▶ **Objective**
Begin at the first line of the data and copy each line through the one containing "return CAM + d*t", that line included, with no pictures.

▶ **Raw data**
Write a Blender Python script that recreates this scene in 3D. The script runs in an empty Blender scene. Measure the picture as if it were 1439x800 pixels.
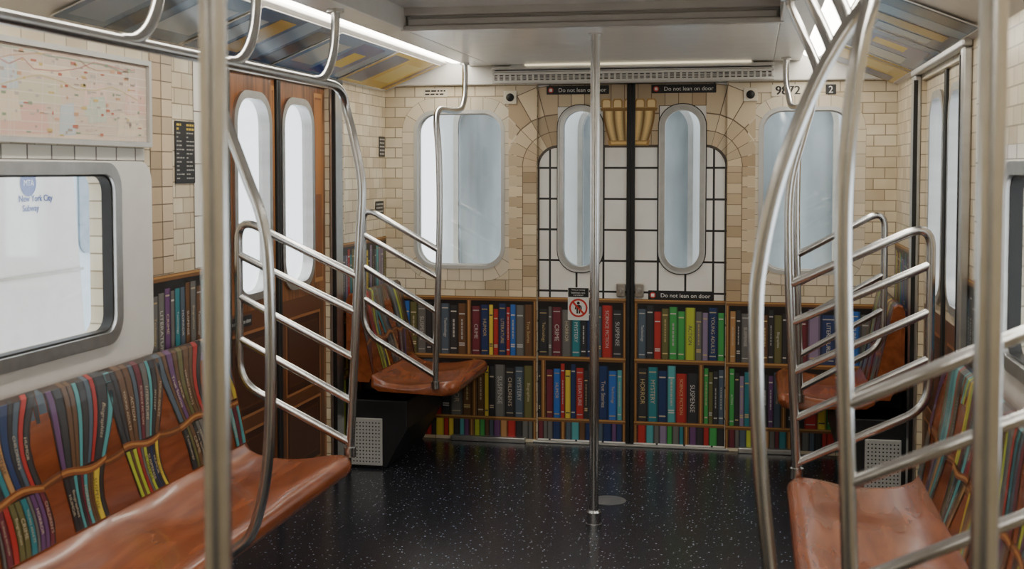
import bpy, bmesh, math, random
from mathutils import Vector, Matrix
random.seed(7)
COL = bpy.context.scene.collection
PI = math.pi

# ------------------------------------------------------------------ camera
F = 1700.0
CAM = Vector((0.64, 0.0, 1.47))
PITCH = math.atan(80.0/F)
YAW = math.atan(340.5/F*math.cos(PITCH))
cd = bpy.data.cameras.new('camera'); cam = bpy.data.objects.new('camera', cd); COL.objects.link(cam)
cam.location = CAM
cam.rotation_euler = (PI/2-PITCH, 0, YAW)
cd.sensor_width = 36; cd.lens = F/1439*36
cd.shift_y = -80/1439
cd.clip_start = 0.05
cd.dof.use_dof = True; cd.dof.focus_distance = 6.0; cd.dof.aperture_fstop = 5.0
bpy.context.scene.camera = cam
RM = cam.rotation_euler.to_matrix()
def at(px, py, x=None, y=None, z=None):
    d = RM @ Vector(((px-719.5)/F, (320-py)/F, -1))
    if x is not None: t = (x-CAM.x)/d.x
    elif y is not None: t = (y-CAM.y)/d.y
    else: t = (z-CAM.z)/d.z
    return CAM + d*t

# ------------------------------------------------------------------ materials
def newmat(name):
    m = bpy.data.materials.new(name); m.use_nodes = True
    return m, m.node_tree, m.node_tree.nodes['Principled BSDF']
def mat(name, col, rough=0.4, metal=0.0, var=0.08, scale=12.0, coat=0.0, stretch=(1,1,1)):
    m, nt, b = newmat(name)
    tc = nt.nodes.new('ShaderNodeTexCoord'); mp = nt.nodes.new('ShaderNodeMapping')
    mp.inputs['Scale'].default_value = stretch
    n = nt.nodes.new('ShaderNodeTexNoise'); n.inputs['Scale'].default_value = scale; n.inputs['Detail'].default_value = 3
    r = nt.nodes.new('ShaderNodeValToRGB')
    a = [max(0, c*(1-var*2)) for c in col]; c2 = [min(1, c*(1+var)) for c in col]
    r.color_ramp.elements[0].color = (*a, 1); r.color_ramp.elements[1].color = (*c2, 1)
    r.color_ramp.elements[0].position = .3; r.color_ramp.elements[1].position = .7
    nt.links.new(tc.outputs['Object'], mp.inputs['Vector']); nt.links.new(mp.outputs['Vector'], n.inputs['Vector'])
    nt.links.new(n.outputs['Fac'], r.inputs['Fac']); nt.links.new(r.outputs['Color'], b.inputs['Base Color'])
    b.inputs['Roughness'].default_value = rough; b.inputs['Metallic'].default_value = metal
    b.inputs['Coat Weight'].default_value = coat
    return m
def brick(name, c1, c2, mortar, bw, rh, ms=.0025, offset=.5, rough=.3, patch=None):
    m, nt, b = newmat(name)
    tc = nt.nodes.new('ShaderNodeTexCoord')
    t = nt.nodes.new('ShaderNodeTexBrick'); t.offset = offset
    for k, v in (('Scale', 1), ('Mortar Size', ms), ('Mortar Smooth', .2), ('Bias', -.15), ('Brick Width', bw), ('Row Height', rh)):
        t.inputs[k].default_value = v
    t.inputs['Color1'].default_value = (*c1, 1); t.inputs['Color2'].default_value = (*c2, 1); t.inputs['Mortar'].default_value = (*mortar, 1)
    nt.links.new(tc.outputs['Object'], t.inputs['Vector'])
    n = nt.nodes.new('ShaderNodeTexNoise'); n.inputs['Scale'].default_value = 5
    nt.links.new(tc.outputs['Object'], n.inputs['Vector'])
    r = nt.nodes.new('ShaderNodeValToRGB')
    p = patch or (.85, .80, .72)
    r.color_ramp.elements[0].color = (*p, 1); r.color_ramp.elements[1].color = (1, 1, 1, 1)
    r.color_ramp.elements[0].position = .35; r.color_ramp.elements[1].position = .65
    nt.links.new(n.outputs['Fac'], r.inputs['Fac'])
    mx = nt.nodes.new('ShaderNodeMix'); mx.data_type = 'RGBA'; mx.blend_type = 'MULTIPLY'; mx.inputs['Factor'].default_value = 1
    nt.links.new(t.outputs['Color'], mx.inputs['A']); nt.links.new(r.outputs['Color'], mx.inputs['B'])
    nt.links.new(mx.outputs['Result'], b.inputs['Base Color'])
    b.inputs['Roughness'].default_value = rough
    return m
def printmat(name='printed_vinyl', rough=.38, coat=0, spec=.5):
    m, nt, b = newmat(name)
    a = nt.nodes.new('ShaderNodeAttribute'); a.attribute_name = 'Col'
    nt.links.new(a.outputs['Color'], b.inputs['Base Color'])
    b.inputs['Roughness'].default_value = rough; b.inputs['Coat Weight'].default_value = coat; b.inputs['Specular IOR Level'].default_value = spec
    return m
def emis(name, col, s):
    m, nt, b = newmat(name)
    b.inputs['Base Color'].default_value = (*col, 1)
    b.inputs['Emission Color'].default_value = (*col, 1); b.inputs['Emission Strength'].default_value = s
    return m
def glassmat(name, tint=(.93, .955, .965)):
    m = bpy.data.materials.new(name); m.use_nodes = True; nt = m.node_tree; nt.nodes.clear()
    o = nt.nodes.new('ShaderNodeOutputMaterial'); t = nt.nodes.new('ShaderNodeBsdfTransparent'); g = nt.nodes.new('ShaderNodeBsdfGlossy')
    t.inputs['Color'].default_value = (*tint, 1); g.inputs['Roughness'].default_value = .04
    lw = nt.nodes.new('ShaderNodeLayerWeight'); lw.inputs['Blend'].default_value = .5
    pw = nt.nodes.new('ShaderNodeMath'); pw.operation = 'POWER'; pw.inputs[1].default_value = 4
    ml = nt.nodes.new('ShaderNodeMath'); ml.operation = 'MULTIPLY_ADD'; ml.inputs[1].default_value = .5; ml.inputs[2].default_value = .06
    mx = nt.nodes.new('ShaderNodeMixShader')
    nt.links.new(lw.outputs['Facing'], pw.inputs[0]); nt.links.new(pw.outputs[0], ml.inputs[0])
    nt.links.new(ml.outputs[0], mx.inputs[0]); nt.links.new(t.outputs[0], mx.inputs[1]); nt.links.new(g.outputs[0], mx.inputs[2])
    nt.links.new(mx.outputs[0], o.inputs['Surface'])
    return m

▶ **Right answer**
Write a Blender Python script that recreates this scene in 3D. The script runs in an empty Blender scene. Measure the picture as if it were 1439x800 pixels.
import bpy, bmesh, math, random
from mathutils import Vector, Matrix
random.seed(7)
COL = bpy.context.scene.collection
PI = math.pi

# ------------------------------------------------------------------ camera
F = 1700.0
CAM = Vector((0.64, 0.0, 1.47))
PITCH = math.atan(80.0/F)
YAW = math.atan(340.5/F*math.cos(PITCH))
cd = bpy.data.cameras.new('camera'); cam = bpy.data.objects.new('camera', cd); COL.objects.link(cam)
cam.location = CAM
cam.rotation_euler = (PI/2-PITCH, 0, YAW)
cd.sensor_width = 36; cd.lens = F/1439*36
cd.shift_y = -80/1439
cd.clip_start = 0.05
cd.dof.use_dof = True; cd.dof.focus_distance = 6.0; cd.dof.aperture_fstop = 5.0
bpy.context.scene.camera = cam
RM = cam.rotation_euler.to_matrix()
def at(px, py, x=None, y=None, z=None):
    d = RM @ Vector(((px-719.5)/F, (320-py)/F, -1))
    if x is not None: t = (x-CAM.x)/d.x
    elif y is not None: t = (y-CAM.y)/d.y
    else: t = (z-CAM.z)/d.z
    return CAM + d*t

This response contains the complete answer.